Just listen to leftist Barbara Ehrenreich's take in the fever-liberal magazine The Nation:
Where secular-type liberals and centrists go wrong is in categorizing religion as a form of "irrationality," akin to spirituality, sports mania and emotion generally. They fail to see that the current "Christianization" of red-state America bears no resemblance to the Great Revival of the early nineteenth century, an ecstatic movement that filled the fields of Virginia with the rolling, shrieking and jerking bodies of the revived. In contrast, today's right-leaning Christian churches represent a coldly Calvinist tradition in which even speaking in tongues, if it occurs at all, has been increasingly routinized and restricted to the pastor. What these churches have to offer, in addition to intangibles like eternal salvation, is concrete, material assistance. They have become an alternative welfare state, whose support rests not only on "faith" but also on the loyalty of the grateful recipients.

What makes the typical evangelicals' social welfare efforts sinister is their implicit--and sometimes not so implicit--linkage to a program for the destruction of public and secular services. This year the connecting code words were "abortion" and "gay marriage": To vote for the candidate who opposed these supposed moral atrocities, as the Christian Coalition and so many churches strongly advised, was to vote against public housing subsidies, childcare and expanded public forms of health insurance. While Hamas operates in a nonexistent welfare state, the Christian right advances by attacking the existing one.

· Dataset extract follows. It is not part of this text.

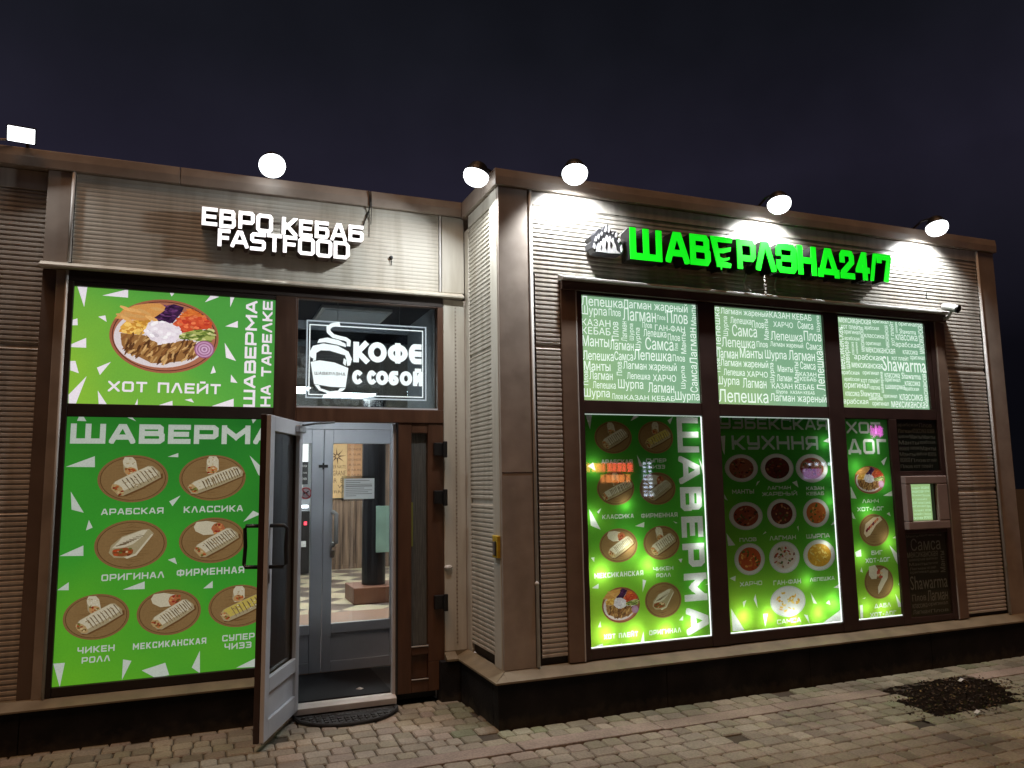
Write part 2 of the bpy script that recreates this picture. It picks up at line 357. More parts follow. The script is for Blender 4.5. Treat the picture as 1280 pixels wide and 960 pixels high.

Of course, Bush's faith-based social welfare strategy only accelerates the downward spiral toward theocracy. Not only do the right-leaning evangelical churches offer their own, shamelessly proselytizing social services; not only do they attack candidates who favor expanded public services--but they stand to gain public money by doing so. It is this dangerous positive feedback loop, and not any new spiritual or moral dimension of American life, that the Democrats have failed to comprehend: The evangelical church-based welfare system is being fed by the deliberate destruction of the secular welfare state.
In case you missed it, Ehrenreich (who evidently lives in some whacked-out parallel universe) is actually upset that the church is usurping the rightful role of the welfare state. It's not their crazy theology that's the danger, it's their sinister programs for clothing the poor and feeding the hungry!

I've heard it said before that leftists believe the state is God, but I've never seen the notion quite so clearly expressed by one of its advocates.

"I, the Federal Government, am the lord your God. You shall have no other gods before me."

Every orthodoxy has its defenders, and Barbara Ehrenreich is not about to let a bunch of red state Goobers commit heresy against the fundamentalist orthodoxy of Secular Humanism.